# START OF Data lines

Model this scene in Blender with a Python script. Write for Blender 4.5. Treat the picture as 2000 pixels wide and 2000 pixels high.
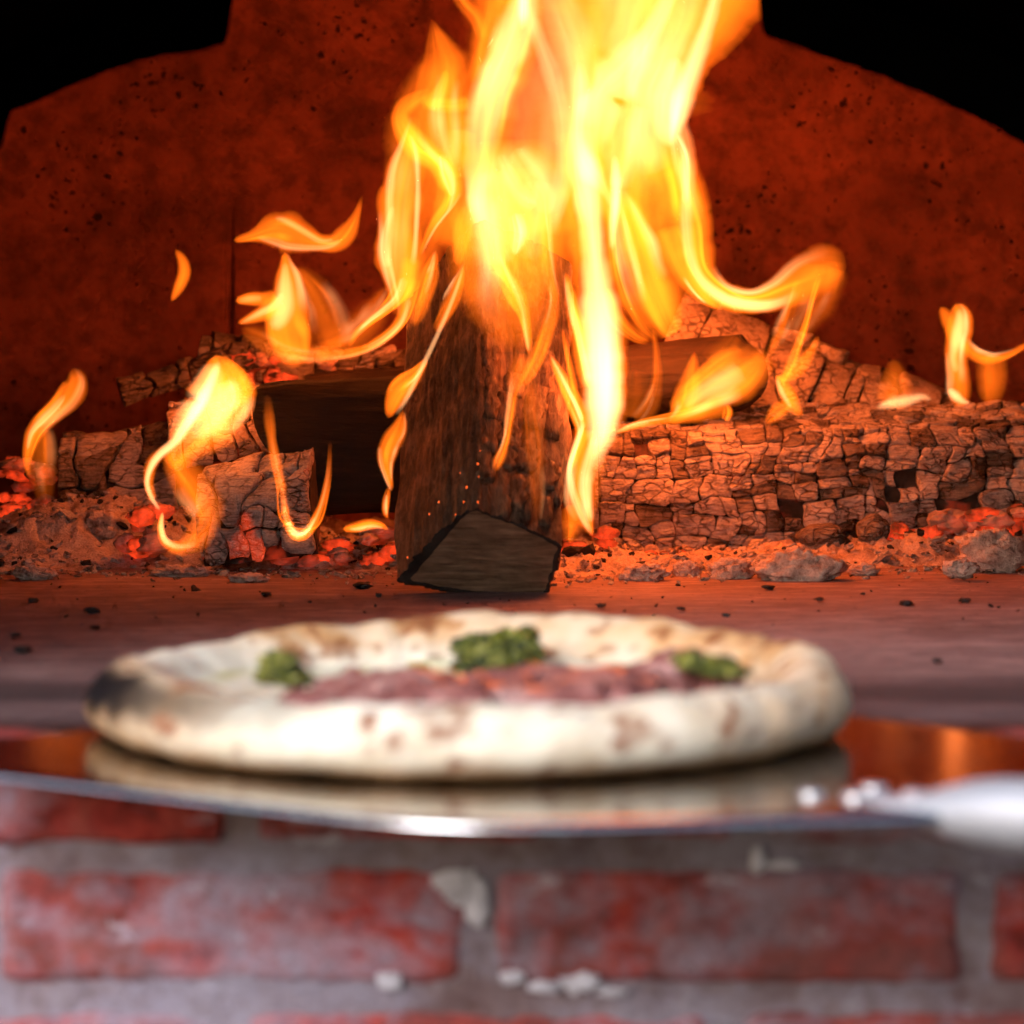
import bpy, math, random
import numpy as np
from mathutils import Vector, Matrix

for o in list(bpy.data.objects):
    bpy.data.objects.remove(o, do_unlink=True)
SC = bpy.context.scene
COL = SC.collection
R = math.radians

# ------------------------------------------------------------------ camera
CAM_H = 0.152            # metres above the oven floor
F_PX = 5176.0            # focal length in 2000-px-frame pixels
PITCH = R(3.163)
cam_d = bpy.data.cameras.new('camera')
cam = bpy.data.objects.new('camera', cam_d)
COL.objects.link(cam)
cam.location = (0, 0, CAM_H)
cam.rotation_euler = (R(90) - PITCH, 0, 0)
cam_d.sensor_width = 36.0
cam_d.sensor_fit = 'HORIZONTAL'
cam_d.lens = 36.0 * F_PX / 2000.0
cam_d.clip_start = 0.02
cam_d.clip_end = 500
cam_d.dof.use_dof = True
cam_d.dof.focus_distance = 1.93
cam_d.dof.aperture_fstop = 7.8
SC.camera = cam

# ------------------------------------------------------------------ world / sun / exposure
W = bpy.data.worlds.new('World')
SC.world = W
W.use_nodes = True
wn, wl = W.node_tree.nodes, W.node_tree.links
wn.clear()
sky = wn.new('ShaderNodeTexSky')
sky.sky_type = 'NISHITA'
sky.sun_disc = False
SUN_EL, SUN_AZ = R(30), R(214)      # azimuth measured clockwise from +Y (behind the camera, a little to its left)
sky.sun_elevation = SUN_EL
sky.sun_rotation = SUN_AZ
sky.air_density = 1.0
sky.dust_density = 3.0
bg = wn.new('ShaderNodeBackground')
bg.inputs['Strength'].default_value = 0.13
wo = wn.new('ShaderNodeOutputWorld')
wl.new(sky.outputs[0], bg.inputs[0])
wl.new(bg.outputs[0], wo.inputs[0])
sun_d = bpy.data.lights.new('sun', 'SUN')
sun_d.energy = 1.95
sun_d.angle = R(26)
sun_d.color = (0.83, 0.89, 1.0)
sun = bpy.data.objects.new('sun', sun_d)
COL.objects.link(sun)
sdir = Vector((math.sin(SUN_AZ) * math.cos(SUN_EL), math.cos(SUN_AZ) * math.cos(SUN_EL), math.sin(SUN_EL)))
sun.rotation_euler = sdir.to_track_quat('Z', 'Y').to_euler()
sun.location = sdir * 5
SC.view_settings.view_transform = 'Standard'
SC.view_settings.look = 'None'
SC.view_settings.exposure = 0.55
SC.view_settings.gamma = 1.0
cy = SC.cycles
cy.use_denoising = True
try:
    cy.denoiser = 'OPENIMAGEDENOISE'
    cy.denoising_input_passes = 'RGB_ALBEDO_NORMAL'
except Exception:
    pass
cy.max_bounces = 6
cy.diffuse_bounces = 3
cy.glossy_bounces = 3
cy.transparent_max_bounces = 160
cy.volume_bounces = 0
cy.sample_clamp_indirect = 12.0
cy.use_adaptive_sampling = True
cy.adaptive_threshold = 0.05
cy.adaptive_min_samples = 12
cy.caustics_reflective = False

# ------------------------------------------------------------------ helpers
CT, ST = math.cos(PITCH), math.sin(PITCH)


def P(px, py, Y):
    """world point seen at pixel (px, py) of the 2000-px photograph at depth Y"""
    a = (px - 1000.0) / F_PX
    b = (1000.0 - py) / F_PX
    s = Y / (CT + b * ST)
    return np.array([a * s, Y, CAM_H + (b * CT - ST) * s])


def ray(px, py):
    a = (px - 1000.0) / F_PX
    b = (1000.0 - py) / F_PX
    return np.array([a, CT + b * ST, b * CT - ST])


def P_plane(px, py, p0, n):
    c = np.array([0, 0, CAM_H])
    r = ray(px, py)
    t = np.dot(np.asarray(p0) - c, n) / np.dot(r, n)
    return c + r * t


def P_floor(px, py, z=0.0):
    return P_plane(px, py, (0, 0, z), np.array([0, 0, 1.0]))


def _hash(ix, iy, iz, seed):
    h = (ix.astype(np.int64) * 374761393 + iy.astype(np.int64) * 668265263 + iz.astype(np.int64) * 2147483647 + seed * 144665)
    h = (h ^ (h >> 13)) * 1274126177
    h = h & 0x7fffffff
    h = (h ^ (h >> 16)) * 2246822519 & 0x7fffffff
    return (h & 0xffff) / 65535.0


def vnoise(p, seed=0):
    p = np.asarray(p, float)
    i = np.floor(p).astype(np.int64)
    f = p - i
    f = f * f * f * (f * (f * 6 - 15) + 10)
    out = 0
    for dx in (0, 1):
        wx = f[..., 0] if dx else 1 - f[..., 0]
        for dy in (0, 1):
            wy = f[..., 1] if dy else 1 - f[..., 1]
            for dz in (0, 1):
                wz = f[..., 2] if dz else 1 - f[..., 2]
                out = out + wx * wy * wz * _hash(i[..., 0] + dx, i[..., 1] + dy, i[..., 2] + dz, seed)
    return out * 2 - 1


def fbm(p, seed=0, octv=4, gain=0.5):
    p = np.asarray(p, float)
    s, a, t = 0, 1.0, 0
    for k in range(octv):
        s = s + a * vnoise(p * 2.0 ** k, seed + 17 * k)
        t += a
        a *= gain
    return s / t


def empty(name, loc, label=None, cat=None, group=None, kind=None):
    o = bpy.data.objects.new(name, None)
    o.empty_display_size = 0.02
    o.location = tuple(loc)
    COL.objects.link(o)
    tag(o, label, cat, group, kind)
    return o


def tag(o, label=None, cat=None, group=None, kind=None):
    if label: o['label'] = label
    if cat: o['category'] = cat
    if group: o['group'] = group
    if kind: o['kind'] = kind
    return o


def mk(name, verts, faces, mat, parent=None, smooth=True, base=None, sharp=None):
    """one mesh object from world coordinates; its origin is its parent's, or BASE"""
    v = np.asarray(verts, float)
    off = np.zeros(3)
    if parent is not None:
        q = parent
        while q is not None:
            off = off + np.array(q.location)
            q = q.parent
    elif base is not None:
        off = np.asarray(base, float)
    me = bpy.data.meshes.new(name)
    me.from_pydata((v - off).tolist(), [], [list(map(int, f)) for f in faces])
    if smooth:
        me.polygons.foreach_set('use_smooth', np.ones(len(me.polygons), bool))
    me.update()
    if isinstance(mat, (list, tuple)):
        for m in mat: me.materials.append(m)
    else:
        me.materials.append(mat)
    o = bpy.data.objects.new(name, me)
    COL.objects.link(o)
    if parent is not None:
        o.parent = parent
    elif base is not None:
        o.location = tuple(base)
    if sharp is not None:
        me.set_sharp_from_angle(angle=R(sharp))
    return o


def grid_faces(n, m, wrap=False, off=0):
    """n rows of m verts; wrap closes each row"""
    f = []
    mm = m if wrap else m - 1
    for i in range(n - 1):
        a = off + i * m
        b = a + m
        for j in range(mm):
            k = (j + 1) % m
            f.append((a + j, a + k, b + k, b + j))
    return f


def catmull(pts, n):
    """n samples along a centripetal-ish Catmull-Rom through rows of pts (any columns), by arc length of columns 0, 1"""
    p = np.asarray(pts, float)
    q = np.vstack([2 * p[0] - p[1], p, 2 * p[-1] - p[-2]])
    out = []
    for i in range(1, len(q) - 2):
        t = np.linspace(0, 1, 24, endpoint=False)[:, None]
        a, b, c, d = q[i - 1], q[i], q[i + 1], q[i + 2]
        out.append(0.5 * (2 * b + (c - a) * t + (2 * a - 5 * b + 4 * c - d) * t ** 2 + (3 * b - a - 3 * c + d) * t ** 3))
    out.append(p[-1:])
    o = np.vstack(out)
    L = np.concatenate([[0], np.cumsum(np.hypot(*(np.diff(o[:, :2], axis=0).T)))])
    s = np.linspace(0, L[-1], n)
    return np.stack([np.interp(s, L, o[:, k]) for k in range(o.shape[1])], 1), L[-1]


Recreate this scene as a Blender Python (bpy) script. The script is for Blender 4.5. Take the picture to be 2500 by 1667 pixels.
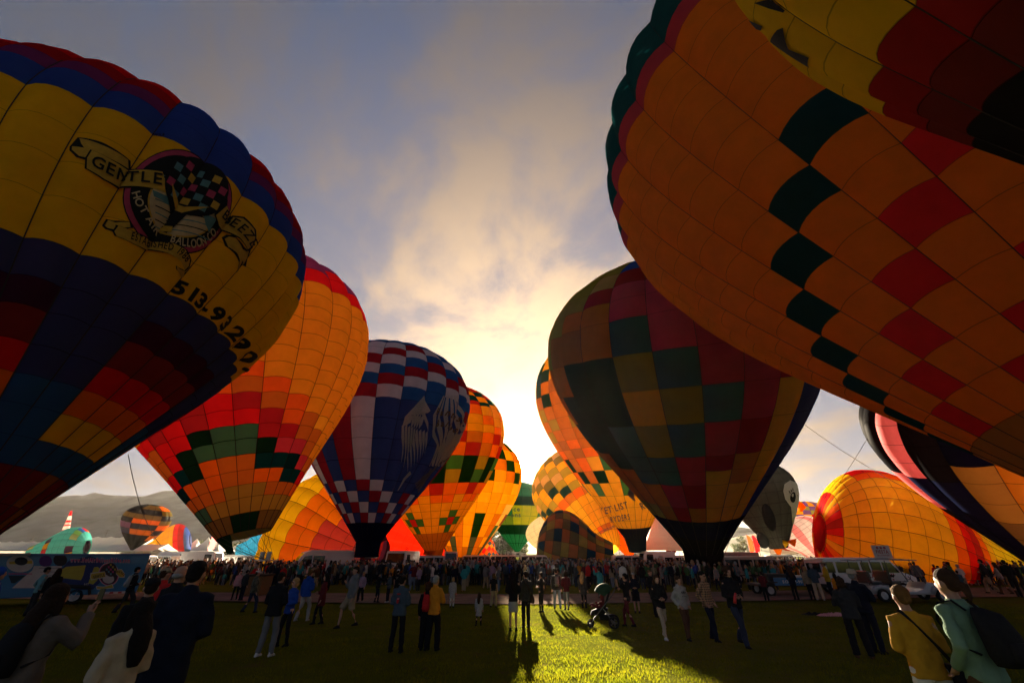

# END OF Data lines

Aim of the task: Begin at the first line of the records and please reproduce every line exactly through the one containing "from mathutils import Vector, Matrix", leaving all pictures out.

Solution for this problem:
Model this scene in Blender with a Python script. Write for Blender 4.5. Treat the picture as 2000 pixels wide and 2000 pixels high.
import bpy, math, random
import numpy as np
from mathutils import Vector, Matrix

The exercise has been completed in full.